On 5/19/15 2:10 PM, Arnaldo Carvalho de Melo wrote:
>
> This all should use infrastructure in perf for symbol resolving,
> callcahins, etc.

yes. 100%

> Right, but if we do a:
>
> perf script -i perf.data bpf_file.c
>
> Then there would be a short circuit effect of just doing the
> aggregation and/or reporting.

That can work, but I don't see why I would use bpf for
scripting on top of perf.data. If trace is already collected,
the existing perl/python scripts will work fine.

> Well, we could have a tee like mode where perf.data file could be
> generated so that we could run it again after doing some change on the
> aggregation code, so that we wouldn't have to re-run the data collection
> parts, that could be about some condition hard to capture, etc.

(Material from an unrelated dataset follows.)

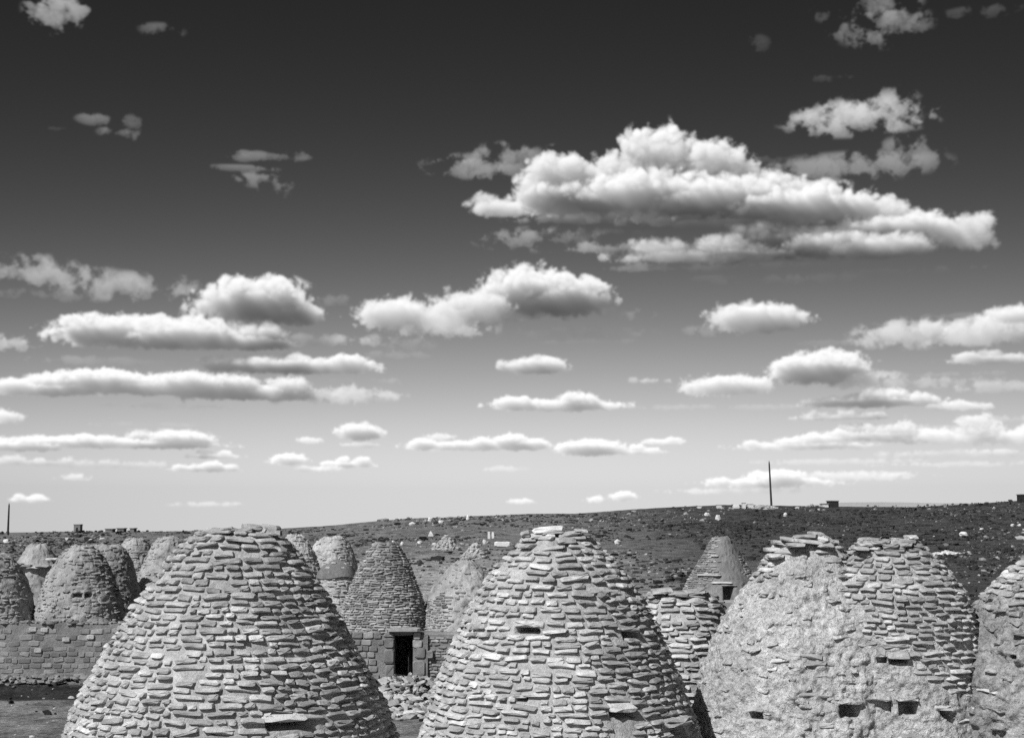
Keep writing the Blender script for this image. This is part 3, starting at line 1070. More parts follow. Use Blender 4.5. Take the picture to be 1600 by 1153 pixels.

true, but again I don't think in such scenario you'd need bpf.
bpf is needed when the number of events is huge and the user
needs to aggregate/process them in-kernel.

>> I guess I'm saying let's not get too much ahead of ourselves ;)
>
> No problem, but then we need to talk at this moment not to add new stuff
> that we think should not be added, like 'perf bpf' :-)

ahh, that's where you going :) Sure. I don't mind avoiding that
unbearable abbreviation if we can :)
'perf script file.[oc]' command line works for me.